Restriction d’internet en Guinée : « nous sommes affectés par un problème sécuritaire », argue Dr Morissanda Kouyaté face aux diplomates occidentaux

Dr Morissanda Kouyaté, ministre des Affaires étrangères, de l'Intégration Africaine et des Guinéens établis à l'étranger

L’accès à internet est restreint depuis deux mois en Guinée. Cette restriction, en plus de pénaliser les Guinéens sur le territoire national, affecte les activités des diplomates en poste à Conakry. Ces diplomates se sont d’ailleurs fait voix hier, mercredi 10 janvier 2023, lors d’une rencontre avec le ministre guinéen des affaires étrangères. Face au Dr Morissanda Kouyaté, ces diplomates ont fait part de leurs préoccupations et exprimé leur « désapprobation » de cette situation. Et, selon les informations confiées à Guineematin.com, c’est avec un langage peu diplomatique qu’ils ont questionné le chef de la diplomatie guinéenne.

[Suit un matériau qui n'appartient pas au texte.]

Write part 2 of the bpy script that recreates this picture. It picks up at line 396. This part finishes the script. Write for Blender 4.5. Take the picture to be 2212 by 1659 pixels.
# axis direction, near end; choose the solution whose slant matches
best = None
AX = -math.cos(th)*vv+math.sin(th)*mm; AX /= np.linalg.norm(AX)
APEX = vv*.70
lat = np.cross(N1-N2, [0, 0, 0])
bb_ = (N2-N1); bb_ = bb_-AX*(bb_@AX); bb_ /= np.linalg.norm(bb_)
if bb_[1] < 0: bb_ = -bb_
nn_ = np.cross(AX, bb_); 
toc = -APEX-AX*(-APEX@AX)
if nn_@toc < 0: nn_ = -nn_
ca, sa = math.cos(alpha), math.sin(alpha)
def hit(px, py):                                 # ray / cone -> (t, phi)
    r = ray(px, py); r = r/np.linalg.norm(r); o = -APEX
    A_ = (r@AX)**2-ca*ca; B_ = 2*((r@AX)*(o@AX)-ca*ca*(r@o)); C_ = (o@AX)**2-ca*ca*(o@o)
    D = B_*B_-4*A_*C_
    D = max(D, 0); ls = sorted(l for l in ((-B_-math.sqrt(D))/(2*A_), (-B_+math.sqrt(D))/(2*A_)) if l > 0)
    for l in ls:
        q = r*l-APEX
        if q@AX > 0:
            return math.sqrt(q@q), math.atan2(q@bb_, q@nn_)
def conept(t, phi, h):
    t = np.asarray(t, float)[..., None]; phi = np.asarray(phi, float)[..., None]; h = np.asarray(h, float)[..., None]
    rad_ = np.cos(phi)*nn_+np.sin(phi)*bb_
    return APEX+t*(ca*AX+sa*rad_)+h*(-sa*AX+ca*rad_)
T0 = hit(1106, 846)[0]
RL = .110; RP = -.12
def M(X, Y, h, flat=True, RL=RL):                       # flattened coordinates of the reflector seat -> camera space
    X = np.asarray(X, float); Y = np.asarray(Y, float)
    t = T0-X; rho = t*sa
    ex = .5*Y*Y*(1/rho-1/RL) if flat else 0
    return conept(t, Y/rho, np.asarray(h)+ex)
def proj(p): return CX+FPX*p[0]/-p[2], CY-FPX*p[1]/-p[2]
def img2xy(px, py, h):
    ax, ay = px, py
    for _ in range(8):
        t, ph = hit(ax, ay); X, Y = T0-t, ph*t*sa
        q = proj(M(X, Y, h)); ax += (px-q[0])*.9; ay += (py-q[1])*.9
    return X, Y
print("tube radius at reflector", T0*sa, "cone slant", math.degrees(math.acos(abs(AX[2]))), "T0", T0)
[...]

L’initiative visant à interroger le gouvernement guinéen sur cette restriction d’accès à internet aurait été initié par les ambassadeurs occidentaux, notamment ceux de l’Union européenne. Et, sans détour, ils ont dit au chef de la diplomatie guinéenne les quatre vérités. L’ambassadeur de France, Marc Fonbaustier a dénoncé des « mesures d’ordre général » et des « atteintes » qui lui pose « des difficultés » dans son travail.

« Je vois trois atteintes liées à cette situation qui me posent des difficultés. Je ne peux plus travailler depuis ma résidence avec mes moyens de communication dédiés avec le ministère. La deuxième, c’est que quand je suis dans mon véhicule de fonction, l’instrument qui m’a été donné par mon gouvernement, n’est pas opérant. La troisième peut-être qui semble plus préoccupante, concerne les visas. Je travaille actuellement avec deux tunnels VPN dont l’un n’est pas opérant. Ce qui fait je suis à 50% de ma capacité de délivrance des visas… Et je suis persuadé que je ne suis pas la seule mission diplomatique dont la mission consulaire est en ce moment affectée et impactée par les mesures d’ordre général », a martelé le diplomate français.

Abondant dans le même sens, l’ambassadrice de l’Union européenne, Jolita Pons, a dit que cette restriction d’accès à internet est un « problème très sérieux » qui n’affecte pas que la liberté des citoyens guinéens.

« C’est un problème de réputation pour la Guinée. On se pose beaucoup de questions sur notamment si ces restrictions sont justifiées, proportionnées, nécessaires. On se demande si ces restrictions ne sont pas contre-productives », a-t-elle indiqué.

Face à cette situation un tout petit embarrassante, le ministre guinéen des affaires étrangères s’est abrité derrières « un problème sécuritaire » pour justifier cette restriction d’internet. Dr Morissanda Kouayté assure que cette situation affecte même la Présidence de la République.

« Les difficultés qu’il y a au niveau des ambassades sont les mêmes dans nos départements ministériels, c’est les mêmes difficultés qu’il y a à la Présidence… Le Gouvernement n’a pas un VPN personnel pour dire que nous sommes en dehors. Nous sommes tous affectés. Nous sommes affectés par un problème sécuritaire. C’est cela. On ne peut pas aller plus loin », a-t-il argué.

Ce n’est pas la première fois que cette question de sécurité nationale est évoquée par les autorités de Conakry pour justifier une restriction de la liberté d’expression et d’information dans le pays. En effet, en plus de la restriction des réseaux sociaux, plusieurs médias audiovisuels sont brouillés et censurés en Guinée depuis le 24 novembre dernier. Et, pour justifier ces actions fortement dénoncées par la presse nationale, la Haute Autorité de la Communication (l’organe de régulation des médias dans le pays) a invoqué des raisons de sécurité nationale. Un argument qui a encore du mal à convaincre les professionnels des médias et les défenseurs des droits humains dans le pays.